Prof. Zvi Gitelman of the University of Michigan, chairman of the Committee, and Dr. Jerry Hochbaum, Foundation executive director, visited the Jewish communities of Eastern Europe at the Committee’s behest to study conditions and report their findings and recommendations.

“A favorable political climate for promoting Jewish activities and a revival of interest in Judaica are evident in Hungary, ” Gitelman observed. “There are films and books on the Holocaust. The Hebrew Bible has been republished in Hungarian. These are vital signs. This is an opportune time for the Foundation to step up efforts to reach assimilated Jews, cultivate Jewish leadership and support Jewish activities.”


Hochbaum reported that “the Foundation had undertaken a major effort to upgrade educational materials and programs for children and young people in Eastern Europe, most notably in Hungary. As a result of the Foundation’s stimulation and support, five volumes are being planned for different age groups and their families dealing with the Bible, Jewish history, and Jewish holidays and customs. This program of publication, prepared in consultation with the Jewish community, has been approved by the Ministry of Culture.”

According to Hochbaum, these are the first educational publications for children in Hungary since before the Holocaust.

A second important development reported by Hochbaum is a Center for Jewish Studies in Budapest to be established and named after the late Prof. Alexander Scheiber. The Foundation is negotiating with the Hungarian Academy of Science to establish this center which would engage in Jewish research and archival work.
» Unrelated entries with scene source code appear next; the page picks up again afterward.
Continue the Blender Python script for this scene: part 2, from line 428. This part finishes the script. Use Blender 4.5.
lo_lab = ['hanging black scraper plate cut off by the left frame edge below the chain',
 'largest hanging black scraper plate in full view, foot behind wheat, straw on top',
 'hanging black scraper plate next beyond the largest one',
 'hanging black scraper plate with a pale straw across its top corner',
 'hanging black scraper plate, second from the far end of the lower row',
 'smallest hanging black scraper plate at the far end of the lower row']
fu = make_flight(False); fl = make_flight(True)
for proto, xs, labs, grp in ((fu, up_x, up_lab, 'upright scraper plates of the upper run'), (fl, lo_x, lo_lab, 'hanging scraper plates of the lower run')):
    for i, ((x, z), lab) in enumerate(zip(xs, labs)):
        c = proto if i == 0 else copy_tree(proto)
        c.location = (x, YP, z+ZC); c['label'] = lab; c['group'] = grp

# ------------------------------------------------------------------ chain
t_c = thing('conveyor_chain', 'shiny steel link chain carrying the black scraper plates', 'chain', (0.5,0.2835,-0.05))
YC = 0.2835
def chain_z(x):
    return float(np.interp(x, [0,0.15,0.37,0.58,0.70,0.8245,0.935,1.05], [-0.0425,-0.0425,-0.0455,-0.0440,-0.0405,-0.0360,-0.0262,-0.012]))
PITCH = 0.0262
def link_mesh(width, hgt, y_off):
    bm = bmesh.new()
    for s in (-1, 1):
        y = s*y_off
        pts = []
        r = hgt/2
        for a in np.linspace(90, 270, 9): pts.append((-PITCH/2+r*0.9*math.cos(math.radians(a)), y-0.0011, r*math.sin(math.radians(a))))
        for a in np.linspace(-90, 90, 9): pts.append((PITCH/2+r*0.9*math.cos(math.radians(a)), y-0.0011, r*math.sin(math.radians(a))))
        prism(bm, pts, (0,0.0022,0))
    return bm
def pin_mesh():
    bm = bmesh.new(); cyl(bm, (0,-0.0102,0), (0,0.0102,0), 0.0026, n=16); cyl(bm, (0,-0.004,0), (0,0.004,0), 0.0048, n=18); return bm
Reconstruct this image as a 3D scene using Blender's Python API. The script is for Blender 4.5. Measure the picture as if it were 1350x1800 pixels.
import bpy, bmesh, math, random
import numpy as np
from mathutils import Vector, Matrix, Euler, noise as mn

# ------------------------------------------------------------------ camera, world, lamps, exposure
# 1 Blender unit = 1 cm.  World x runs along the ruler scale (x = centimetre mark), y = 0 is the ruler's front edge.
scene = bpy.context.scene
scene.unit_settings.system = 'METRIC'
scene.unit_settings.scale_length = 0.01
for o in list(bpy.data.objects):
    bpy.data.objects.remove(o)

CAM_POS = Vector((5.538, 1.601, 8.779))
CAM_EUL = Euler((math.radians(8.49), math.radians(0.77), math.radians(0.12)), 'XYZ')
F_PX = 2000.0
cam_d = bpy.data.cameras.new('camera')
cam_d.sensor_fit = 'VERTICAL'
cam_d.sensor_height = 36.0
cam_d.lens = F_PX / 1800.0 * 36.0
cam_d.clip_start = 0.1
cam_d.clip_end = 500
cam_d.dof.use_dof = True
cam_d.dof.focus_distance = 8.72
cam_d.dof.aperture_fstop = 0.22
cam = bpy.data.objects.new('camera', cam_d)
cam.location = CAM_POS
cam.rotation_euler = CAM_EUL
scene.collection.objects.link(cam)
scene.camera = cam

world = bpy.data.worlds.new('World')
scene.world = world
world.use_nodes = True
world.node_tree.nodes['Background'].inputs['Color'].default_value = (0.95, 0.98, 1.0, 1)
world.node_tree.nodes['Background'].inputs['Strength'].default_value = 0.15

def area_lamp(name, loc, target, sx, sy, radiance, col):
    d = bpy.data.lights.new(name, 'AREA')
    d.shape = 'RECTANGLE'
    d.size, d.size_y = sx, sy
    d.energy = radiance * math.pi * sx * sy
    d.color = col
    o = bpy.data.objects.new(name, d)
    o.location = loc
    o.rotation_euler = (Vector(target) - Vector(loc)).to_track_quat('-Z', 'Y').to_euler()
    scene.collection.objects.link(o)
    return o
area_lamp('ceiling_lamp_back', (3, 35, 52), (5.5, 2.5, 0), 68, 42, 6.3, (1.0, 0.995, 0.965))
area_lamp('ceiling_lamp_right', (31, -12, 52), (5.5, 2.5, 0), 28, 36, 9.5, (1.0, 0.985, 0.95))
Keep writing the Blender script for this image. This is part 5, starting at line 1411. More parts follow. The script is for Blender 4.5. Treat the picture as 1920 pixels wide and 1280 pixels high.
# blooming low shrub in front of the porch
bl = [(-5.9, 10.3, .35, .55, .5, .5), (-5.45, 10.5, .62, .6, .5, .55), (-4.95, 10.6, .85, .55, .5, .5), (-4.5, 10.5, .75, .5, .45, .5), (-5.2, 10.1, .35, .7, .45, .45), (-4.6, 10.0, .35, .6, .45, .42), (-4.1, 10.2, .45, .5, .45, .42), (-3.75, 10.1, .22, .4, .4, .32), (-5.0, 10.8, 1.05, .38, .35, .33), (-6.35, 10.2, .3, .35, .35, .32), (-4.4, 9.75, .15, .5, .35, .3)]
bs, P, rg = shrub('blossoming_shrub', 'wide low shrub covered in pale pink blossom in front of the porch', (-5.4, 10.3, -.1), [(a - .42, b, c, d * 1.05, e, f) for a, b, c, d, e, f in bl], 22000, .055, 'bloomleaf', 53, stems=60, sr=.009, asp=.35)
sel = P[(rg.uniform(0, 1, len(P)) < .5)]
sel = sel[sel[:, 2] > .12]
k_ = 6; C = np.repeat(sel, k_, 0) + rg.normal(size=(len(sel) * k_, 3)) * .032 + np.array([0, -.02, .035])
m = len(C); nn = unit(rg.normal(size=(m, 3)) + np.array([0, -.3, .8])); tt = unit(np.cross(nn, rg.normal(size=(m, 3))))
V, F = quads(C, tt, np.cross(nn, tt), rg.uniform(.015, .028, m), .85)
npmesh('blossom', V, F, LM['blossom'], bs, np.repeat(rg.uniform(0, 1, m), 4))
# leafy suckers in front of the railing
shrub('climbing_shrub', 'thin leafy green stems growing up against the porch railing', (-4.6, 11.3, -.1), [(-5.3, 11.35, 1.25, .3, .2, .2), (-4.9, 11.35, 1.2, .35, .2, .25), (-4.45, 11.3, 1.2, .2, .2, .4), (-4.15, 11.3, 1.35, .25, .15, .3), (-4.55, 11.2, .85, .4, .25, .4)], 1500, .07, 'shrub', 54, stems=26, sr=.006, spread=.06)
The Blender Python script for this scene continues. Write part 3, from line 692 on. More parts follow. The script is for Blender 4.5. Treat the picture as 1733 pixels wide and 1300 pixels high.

The Foundation supports similar programs in education, archival and academic research, popular and scholarly publications and religious programs in Rumania, Czechoslovakia and Yugoslavia.

Gitelman said, “Yugoslavia is a small well-organized and active community, with good professionals and involvement of young people. There is a growing interest in Jewish education, summer camp and youth groups which expose youth to Jewish culture and customs. There are a number of useful Jewish publications. Choirs in Belgrade and Zagreb function as communal social events and include Hebrew, Yiddish, Ladino and religious songs in their repertoire. There is a substantial archive and Jewish Museum.”

Hochbaum reported that the Memorial Foundation allocated $2, 160,660 to East European Jewry from 1965 to 1982 for projects in research and education.